----- RECORDS PROVIDED -----

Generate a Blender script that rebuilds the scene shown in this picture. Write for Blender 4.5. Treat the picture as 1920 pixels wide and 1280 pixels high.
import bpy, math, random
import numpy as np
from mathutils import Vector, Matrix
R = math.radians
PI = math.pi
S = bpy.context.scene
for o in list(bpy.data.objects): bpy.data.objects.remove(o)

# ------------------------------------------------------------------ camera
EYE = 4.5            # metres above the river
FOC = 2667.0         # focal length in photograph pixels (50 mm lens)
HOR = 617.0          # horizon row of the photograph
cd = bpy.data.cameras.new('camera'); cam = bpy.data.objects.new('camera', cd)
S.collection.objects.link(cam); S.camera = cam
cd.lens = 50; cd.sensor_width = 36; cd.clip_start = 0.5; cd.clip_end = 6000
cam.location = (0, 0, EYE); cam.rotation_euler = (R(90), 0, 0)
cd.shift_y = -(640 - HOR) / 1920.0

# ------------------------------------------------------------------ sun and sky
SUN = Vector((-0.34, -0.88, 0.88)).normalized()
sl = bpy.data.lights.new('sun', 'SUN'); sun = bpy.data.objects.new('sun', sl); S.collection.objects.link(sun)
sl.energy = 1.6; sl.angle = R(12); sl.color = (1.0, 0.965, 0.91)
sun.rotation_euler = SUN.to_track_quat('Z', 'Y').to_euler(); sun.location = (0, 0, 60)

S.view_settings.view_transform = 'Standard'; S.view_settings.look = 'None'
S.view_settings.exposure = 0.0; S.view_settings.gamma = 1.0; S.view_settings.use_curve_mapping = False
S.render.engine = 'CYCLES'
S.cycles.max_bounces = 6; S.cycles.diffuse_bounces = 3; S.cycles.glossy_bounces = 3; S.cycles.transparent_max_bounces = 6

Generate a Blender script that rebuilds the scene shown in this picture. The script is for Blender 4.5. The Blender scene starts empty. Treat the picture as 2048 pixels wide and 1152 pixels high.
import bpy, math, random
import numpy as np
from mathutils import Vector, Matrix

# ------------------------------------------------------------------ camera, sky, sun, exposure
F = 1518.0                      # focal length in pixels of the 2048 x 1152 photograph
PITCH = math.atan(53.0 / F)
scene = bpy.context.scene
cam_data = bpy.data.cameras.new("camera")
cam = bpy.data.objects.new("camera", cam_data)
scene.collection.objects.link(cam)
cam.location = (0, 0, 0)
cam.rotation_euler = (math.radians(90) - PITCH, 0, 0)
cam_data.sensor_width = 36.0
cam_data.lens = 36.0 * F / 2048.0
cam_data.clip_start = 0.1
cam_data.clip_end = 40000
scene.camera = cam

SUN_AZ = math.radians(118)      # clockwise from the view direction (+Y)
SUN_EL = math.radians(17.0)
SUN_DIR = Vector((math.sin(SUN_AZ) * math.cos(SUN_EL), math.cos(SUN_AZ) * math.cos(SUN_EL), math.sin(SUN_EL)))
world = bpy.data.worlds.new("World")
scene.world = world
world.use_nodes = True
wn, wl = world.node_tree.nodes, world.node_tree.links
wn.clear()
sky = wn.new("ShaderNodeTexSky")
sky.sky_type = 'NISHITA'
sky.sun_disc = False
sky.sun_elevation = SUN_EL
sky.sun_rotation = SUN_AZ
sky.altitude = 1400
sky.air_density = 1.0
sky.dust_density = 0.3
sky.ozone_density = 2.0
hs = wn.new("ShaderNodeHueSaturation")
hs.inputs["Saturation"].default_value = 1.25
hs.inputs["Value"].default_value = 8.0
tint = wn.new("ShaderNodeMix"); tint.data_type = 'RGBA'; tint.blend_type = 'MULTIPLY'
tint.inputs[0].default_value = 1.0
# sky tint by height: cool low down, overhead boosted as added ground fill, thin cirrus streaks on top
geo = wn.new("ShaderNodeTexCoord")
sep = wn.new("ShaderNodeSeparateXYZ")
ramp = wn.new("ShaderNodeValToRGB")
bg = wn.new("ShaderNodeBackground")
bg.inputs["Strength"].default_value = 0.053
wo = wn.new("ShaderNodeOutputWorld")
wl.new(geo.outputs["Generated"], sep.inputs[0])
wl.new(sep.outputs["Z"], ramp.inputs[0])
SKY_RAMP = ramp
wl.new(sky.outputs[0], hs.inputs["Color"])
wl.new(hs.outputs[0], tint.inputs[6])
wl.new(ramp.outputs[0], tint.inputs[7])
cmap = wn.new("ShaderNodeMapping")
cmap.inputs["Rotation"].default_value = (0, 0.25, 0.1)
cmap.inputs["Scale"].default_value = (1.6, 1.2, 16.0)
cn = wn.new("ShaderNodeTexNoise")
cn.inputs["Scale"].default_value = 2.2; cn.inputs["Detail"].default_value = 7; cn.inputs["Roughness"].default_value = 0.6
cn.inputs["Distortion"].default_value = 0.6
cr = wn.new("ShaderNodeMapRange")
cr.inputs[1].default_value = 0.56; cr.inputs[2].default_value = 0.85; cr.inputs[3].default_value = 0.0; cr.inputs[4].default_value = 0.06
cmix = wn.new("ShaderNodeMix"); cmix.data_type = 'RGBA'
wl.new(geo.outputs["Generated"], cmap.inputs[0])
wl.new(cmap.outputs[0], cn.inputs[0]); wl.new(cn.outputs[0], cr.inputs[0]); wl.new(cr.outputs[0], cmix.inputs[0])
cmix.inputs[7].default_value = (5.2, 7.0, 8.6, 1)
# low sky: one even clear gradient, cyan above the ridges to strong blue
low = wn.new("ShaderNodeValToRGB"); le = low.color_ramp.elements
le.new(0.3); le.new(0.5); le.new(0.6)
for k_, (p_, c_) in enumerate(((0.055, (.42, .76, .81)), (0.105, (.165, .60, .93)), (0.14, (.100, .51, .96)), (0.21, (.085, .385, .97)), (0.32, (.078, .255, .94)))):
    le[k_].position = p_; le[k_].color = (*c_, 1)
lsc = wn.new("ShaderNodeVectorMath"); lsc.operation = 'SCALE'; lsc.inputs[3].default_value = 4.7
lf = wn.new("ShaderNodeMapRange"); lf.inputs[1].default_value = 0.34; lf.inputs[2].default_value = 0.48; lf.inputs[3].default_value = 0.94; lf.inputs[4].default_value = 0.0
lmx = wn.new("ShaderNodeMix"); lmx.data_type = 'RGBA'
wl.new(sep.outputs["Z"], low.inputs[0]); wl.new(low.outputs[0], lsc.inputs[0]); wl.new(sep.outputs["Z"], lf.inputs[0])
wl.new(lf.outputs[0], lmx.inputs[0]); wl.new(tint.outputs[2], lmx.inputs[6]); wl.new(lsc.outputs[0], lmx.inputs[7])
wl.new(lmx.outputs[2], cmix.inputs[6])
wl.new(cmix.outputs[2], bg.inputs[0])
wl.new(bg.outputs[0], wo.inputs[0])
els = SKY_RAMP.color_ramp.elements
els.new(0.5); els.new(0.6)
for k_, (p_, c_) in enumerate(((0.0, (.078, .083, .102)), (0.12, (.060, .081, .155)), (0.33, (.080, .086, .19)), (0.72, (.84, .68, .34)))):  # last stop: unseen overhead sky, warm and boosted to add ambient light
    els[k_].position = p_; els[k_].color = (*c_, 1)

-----

INSTRUCTION: Find the lines above that include the string "shown" and copy them.

FINISHED TASK:
Generate a Blender script that rebuilds the scene shown in this picture. Write for Blender 4.5. Treat the picture as 1920 pixels wide and 1280 pixels high.
Generate a Blender script that rebuilds the scene shown in this picture. The script is for Blender 4.5. The Blender scene starts empty. Treat the picture as 2048 pixels wide and 1152 pixels high.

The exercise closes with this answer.